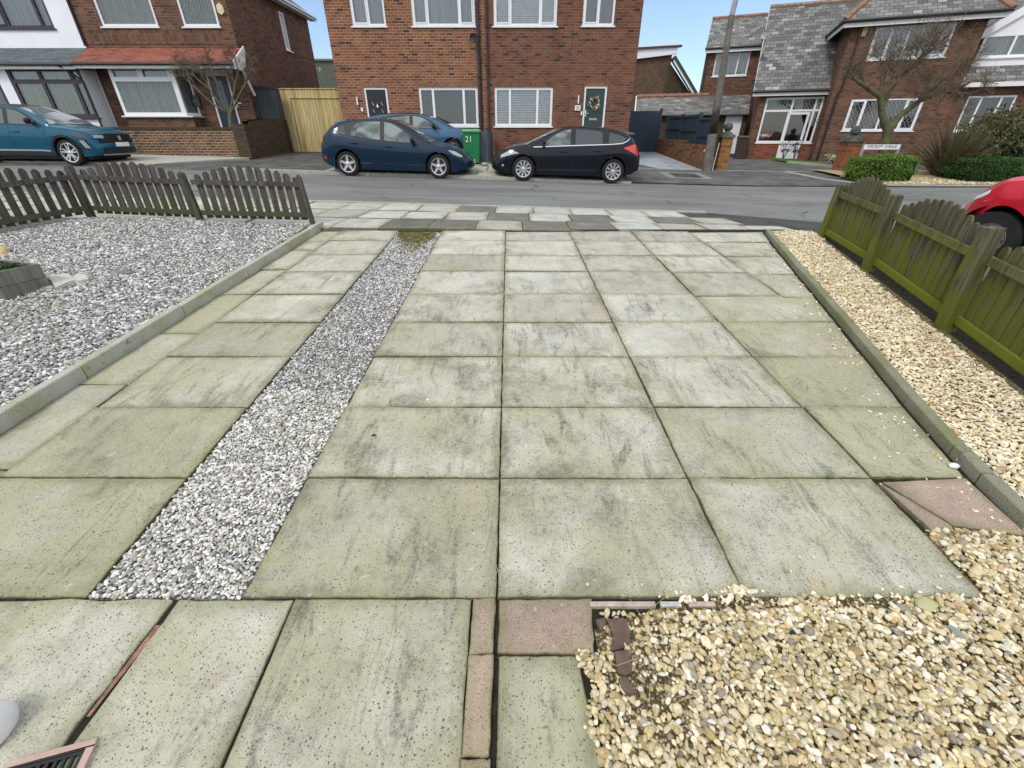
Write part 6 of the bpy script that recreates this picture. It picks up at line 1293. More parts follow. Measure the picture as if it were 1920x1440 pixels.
# ---- black hatchback (nose to the left)
S2 = dict(S1); S2.update(L=4.36, W=1.82, r=.33, wf=1.27, wr=-1.38, Ra=.385, paint=BLK, spokes=10, dbl=True, rim=.225,
    top=[(-2.18, .84), (-2.14, 1.0), (-2.06, 1.10), (-1.88, 1.24), (-1.7, 1.33), (-1.4, 1.41), (-.9, 1.465), (-.45, 1.48), (.05, 1.44), (.5, 1.28), (.9, 1.10), (1.16, .995), (1.5, .94), (1.8, .865), (2.03, .755), (2.13, .66), (2.18, .55)],
    belt=[(-2.18, .72), (-2.05, .97), (-1.7, 1.03), (-1.2, 1.0), (0, .94), (.9, .885), (1.35, .86), (1.8, .80), (2.1, .64), (2.18, .5)],
    surround=[([(-1.80, 1.19), (-1.62, 1.06), (-1.2, 1.02), (0, .955), (.92, .90)], [(-1.80, 1.20), (-1.5, 1.29), (-1.1, 1.355), (-.4, 1.405), (.1, 1.375), (.5, 1.21), (.92, .91)])],
    glass=[([(-1.68, 1.17), (-1.55, 1.075), (-1.16, 1.035)], [(-1.68, 1.18), (-1.5, 1.25), (-1.06, 1.335)], M_CGLASS_D), ([(-.98, 1.02), (-.20, .98)], [(-.98, 1.29), (-.85, 1.345), (-.20, 1.375)], M_CGLASS_D), ([(-.06, .975), (.70, .935)], [(-.06, 1.365), (.12, 1.33), (.40, 1.21), (.70, 1.0)], M_CGLASS_L)],
    seams=[[(-.13, 1.38), (-.13, .95), (-.13, .30)], [(.88, .88), (.86, .60), (.80, .30)], [(-1.08, 1.0), (-1.04, .78), (-.92, .55)]],
    strips=[([(1.0, .90), (.9, .905), (0, .958), (-1.2, 1.022), (-1.55, 1.055), (-1.72, 1.12), (-1.80, 1.19)], .022, M_CHROME), ([(-.85, .34), (.85, .32)], .03, M_TRIM)], handles=[(-.86, .84), (.12, .80)], mirror=(.70, .985), mirmat=BLK, screen=(.34, 1.24), rear=(-2.05, -1.84), arch=0,
    patches=[([(1.42, .73), (1.6, .70), (2.06, .60)], [(1.42, .74), (1.66, .80), (2.06, .68)], M_LAMP, 'headlight'), ([(-2.15, .72), (-2.0, .80), (-1.62, .93)], [(-2.15, .95), (-2.0, 1.04), (-1.90, 1.02), (-1.62, .95)], M_TAIL, 'tail_light'), ([(1.86, .40), (1.95, .33), (2.06, .40)], [(1.86, .41), (1.95, .46), (2.06, .41)], M_TRIM, 'fog_lamp_recess'), ([(1.92, .40), (1.96, .365), (2.0, .40)], [(1.92, .405), (1.96, .43), (2.0, .405)], M_LAMPW, 'fog_lamp')],
    extra=[spoiler(-1.93, -1.45, 1.395, .56, Mat('grey_spoiler', .3, .5, .3, (.10, .115, .13), coat=1).m)])
xa, xb = at(927, 310, 14.2).x, at(1198, 310, 14.2).x
place('parked_car', (xa + xb) / 2 - .02, 14.08 + .88, math.pi, 'black five door hatchback parked facing left with bright red tail lights', S2)
# ---- light blue car on the frontage behind
S3 = dict(S1); S3.update(paint=SKYB, L=4.2, top=[(-2.1, .8), (-2.05, 1.0), (-1.9, 1.2), (-1.6, 1.36), (-1.0, 1.44), (-.35, 1.46), (.15, 1.43), (.6, 1.29), (1.0, 1.11), (1.25, 1.01), (1.6, .95), (1.9, .85), (2.05, .72), (2.1, .6)], hw=[(-2.1, .70), (-1.9, .83), (-1.5, .885), (1.0, .90), (1.5, .89), (1.85, .83), (2.1, .70)],
    belt=[(-2.1, .70), (-2.0, .95), (-1.7, 1.02), (0, .96), (.9, .92), (1.3, .91), (1.75, .84), (2.03, .7), (2.1, .55)], sill=[(-2.1, .34), (-1.2, .22), (1.0, .22), (2.1, .26)], wf=1.24, wr=-1.30, mirror=(.62, 1.0), mirmat=M_TRIM, blackroof=(-1.6, .1), patches=[([(1.60, .80), (2.02, .68)], [(1.60, .82), (1.8, .88), (2.02, .76)], M_LAMP, 'headlight')],
    surround=[([(-1.6, 1.15), (-1.4, 1.05), (0, .98), (.88, .94)], [(-1.6, 1.17), (-1.1, 1.33), (-.4, 1.39), (.1, 1.36), (.5, 1.21), (.88, .95)])], glass=[([(-1.00, 1.04), (-.22, 1.01)], [(-1.00, 1.28), (-.22, 1.355)], M_CGLASS_L), ([(-.10, 1.0), (.66, .97)], [(-.10, 1.35), (.16, 1.31), (.40, 1.21), (.66, 1.04)], M_CGLASS_L)], extra=[], handles=[(-.84, .88), (.10, .86)])
car('parked_car', (at(814, 244, 17.3).x - .62, 18.12, gz(-3.4, 18.1) + .01), 0, 'light blue car half hidden behind the navy hatchback with black door mirror', S3)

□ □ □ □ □

Copy the data character for character, but drop all pictures from the copy.

Write part 6 of the bpy script that recreates this picture. It picks up at line 1293. More parts follow. Measure the picture as if it were 1920x1440 pixels.
# ---- black hatchback (nose to the left)
S2 = dict(S1); S2.update(L=4.36, W=1.82, r=.33, wf=1.27, wr=-1.38, Ra=.385, paint=BLK, spokes=10, dbl=True, rim=.225,
    top=[(-2.18, .84), (-2.14, 1.0), (-2.06, 1.10), (-1.88, 1.24), (-1.7, 1.33), (-1.4, 1.41), (-.9, 1.465), (-.45, 1.48), (.05, 1.44), (.5, 1.28), (.9, 1.10), (1.16, .995), (1.5, .94), (1.8, .865), (2.03, .755), (2.13, .66), (2.18, .55)],
    belt=[(-2.18, .72), (-2.05, .97), (-1.7, 1.03), (-1.2, 1.0), (0, .94), (.9, .885), (1.35, .86), (1.8, .80), (2.1, .64), (2.18, .5)],
    surround=[([(-1.80, 1.19), (-1.62, 1.06), (-1.2, 1.02), (0, .955), (.92, .90)], [(-1.80, 1.20), (-1.5, 1.29), (-1.1, 1.355), (-.4, 1.405), (.1, 1.375), (.5, 1.21), (.92, .91)])],
    glass=[([(-1.68, 1.17), (-1.55, 1.075), (-1.16, 1.035)], [(-1.68, 1.18), (-1.5, 1.25), (-1.06, 1.335)], M_CGLASS_D), ([(-.98, 1.02), (-.20, .98)], [(-.98, 1.29), (-.85, 1.345), (-.20, 1.375)], M_CGLASS_D), ([(-.06, .975), (.70, .935)], [(-.06, 1.365), (.12, 1.33), (.40, 1.21), (.70, 1.0)], M_CGLASS_L)],
    seams=[[(-.13, 1.38), (-.13, .95), (-.13, .30)], [(.88, .88), (.86, .60), (.80, .30)], [(-1.08, 1.0), (-1.04, .78), (-.92, .55)]],
    strips=[([(1.0, .90), (.9, .905), (0, .958), (-1.2, 1.022), (-1.55, 1.055), (-1.72, 1.12), (-1.80, 1.19)], .022, M_CHROME), ([(-.85, .34), (.85, .32)], .03, M_TRIM)], handles=[(-.86, .84), (.12, .80)], mirror=(.70, .985), mirmat=BLK, screen=(.34, 1.24), rear=(-2.05, -1.84), arch=0,
    patches=[([(1.42, .73), (1.6, .70), (2.06, .60)], [(1.42, .74), (1.66, .80), (2.06, .68)], M_LAMP, 'headlight'), ([(-2.15, .72), (-2.0, .80), (-1.62, .93)], [(-2.15, .95), (-2.0, 1.04), (-1.90, 1.02), (-1.62, .95)], M_TAIL, 'tail_light'), ([(1.86, .40), (1.95, .33), (2.06, .40)], [(1.86, .41), (1.95, .46), (2.06, .41)], M_TRIM, 'fog_lamp_recess'), ([(1.92, .40), (1.96, .365), (2.0, .40)], [(1.92, .405), (1.96, .43), (2.0, .405)], M_LAMPW, 'fog_lamp')],
    extra=[spoiler(-1.93, -1.45, 1.395, .56, Mat('grey_spoiler', .3, .5, .3, (.10, .115, .13), coat=1).m)])
xa, xb = at(927, 310, 14.2).x, at(1198, 310, 14.2).x
place('parked_car', (xa + xb) / 2 - .02, 14.08 + .88, math.pi, 'black five door hatchback parked facing left with bright red tail lights', S2)
# ---- light blue car on the frontage behind
S3 = dict(S1); S3.update(paint=SKYB, L=4.2, top=[(-2.1, .8), (-2.05, 1.0), (-1.9, 1.2), (-1.6, 1.36), (-1.0, 1.44), (-.35, 1.46), (.15, 1.43), (.6, 1.29), (1.0, 1.11), (1.25, 1.01), (1.6, .95), (1.9, .85), (2.05, .72), (2.1, .6)], hw=[(-2.1, .70), (-1.9, .83), (-1.5, .885), (1.0, .90), (1.5, .89), (1.85, .83), (2.1, .70)],
    belt=[(-2.1, .70), (-2.0, .95), (-1.7, 1.02), (0, .96), (.9, .92), (1.3, .91), (1.75, .84), (2.03, .7), (2.1, .55)], sill=[(-2.1, .34), (-1.2, .22), (1.0, .22), (2.1, .26)], wf=1.24, wr=-1.30, mirror=(.62, 1.0), mirmat=M_TRIM, blackroof=(-1.6, .1), patches=[([(1.60, .80), (2.02, .68)], [(1.60, .82), (1.8, .88), (2.02, .76)], M_LAMP, 'headlight')],
    surround=[([(-1.6, 1.15), (-1.4, 1.05), (0, .98), (.88, .94)], [(-1.6, 1.17), (-1.1, 1.33), (-.4, 1.39), (.1, 1.36), (.5, 1.21), (.88, .95)])], glass=[([(-1.00, 1.04), (-.22, 1.01)], [(-1.00, 1.28), (-.22, 1.355)], M_CGLASS_L), ([(-.10, 1.0), (.66, .97)], [(-.10, 1.35), (.16, 1.31), (.40, 1.21), (.66, 1.04)], M_CGLASS_L)], extra=[], handles=[(-.84, .88), (.10, .86)])
car('parked_car', (at(814, 244, 17.3).x - .62, 18.12, gz(-3.4, 18.1) + .01), 0, 'light blue car half hidden behind the navy hatchback with black door mirror', S3)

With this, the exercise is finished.